While some Native American groups, like the Laguna Pueblo, to which Haaland belongs, approved of her policy to withdraw the 351,000 acres from leasing activity, others, like the Navajo Nation, opposed it and sought compromise. Haaland opted not to compromise with the Navajo on the issue of a reduced buffer zone, instead forging ahead with the more restrictive option.
“Secretary Haaland has a conflict of interest as a member of the Laguna Pueblo that has been pushing for the very outcome on Chaco that she signed off on,” Kathleen Sgamma, president of the Western Energy Alliance, said in a statement. “Plus, her own daughter has lobbied her agency and members of Congress for that same outcome,” Sgamma continued, adding that “as secretary of the interior, she has an obligation to balance the interests of all tribes, and not favor just one side.”

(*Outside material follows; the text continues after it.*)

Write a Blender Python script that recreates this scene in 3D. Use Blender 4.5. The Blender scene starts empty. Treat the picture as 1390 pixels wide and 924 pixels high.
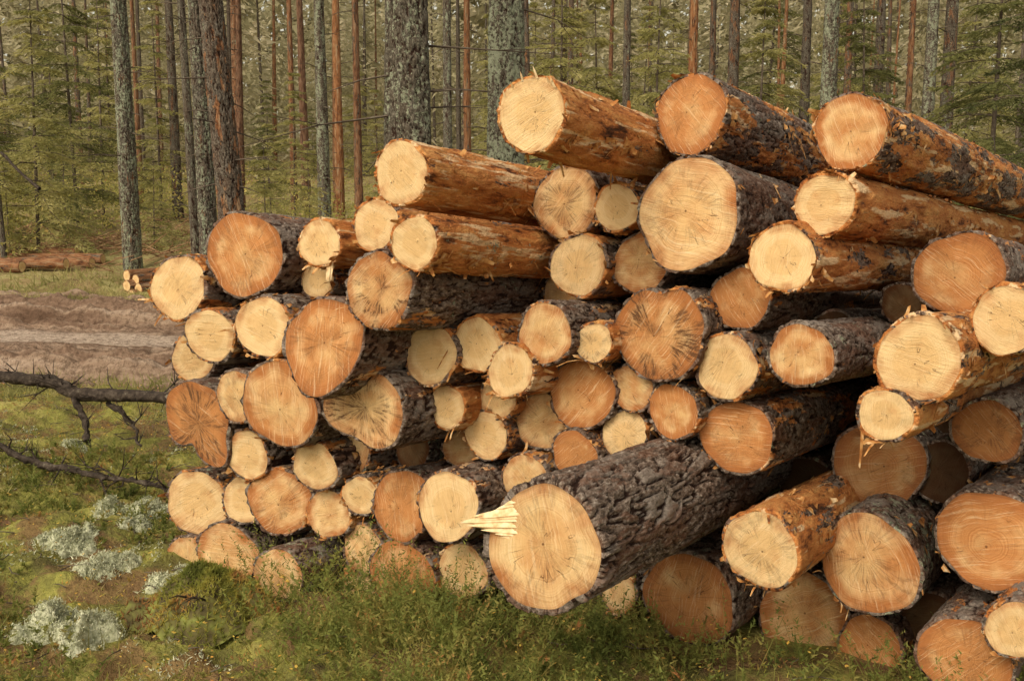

The complaint alleges further that Haaland was inappropriately featured in a film about the Chaco Canyon and tribal opposition to fossil-fuel-related activities in the area.
Thursday’s complaint is the second ethics-related complaint filed against a Biden administration official this week. Leaders of Protect the Public’s Trust and 13 other government transparency and accountability groups sent a letter to Biden on Tuesday requesting that he seek the immediate resignation of Energy Secretary Jennifer Granholm, on the grounds that she has allegedly perpetrated a “litany of abuses of public trust” in her capacity as head of the Department of Energy.
An August poll from Gallup suggests that more than 50% of Americans have a negative perception of the ethics of the Biden administration. Former White House press secretary Jen Psaki explained in January 2021 that the Biden administration vowed to be the most “ethically vigorous administration in history,” according to The Independent.
Neither the White House nor the DOI responded to requests for comment.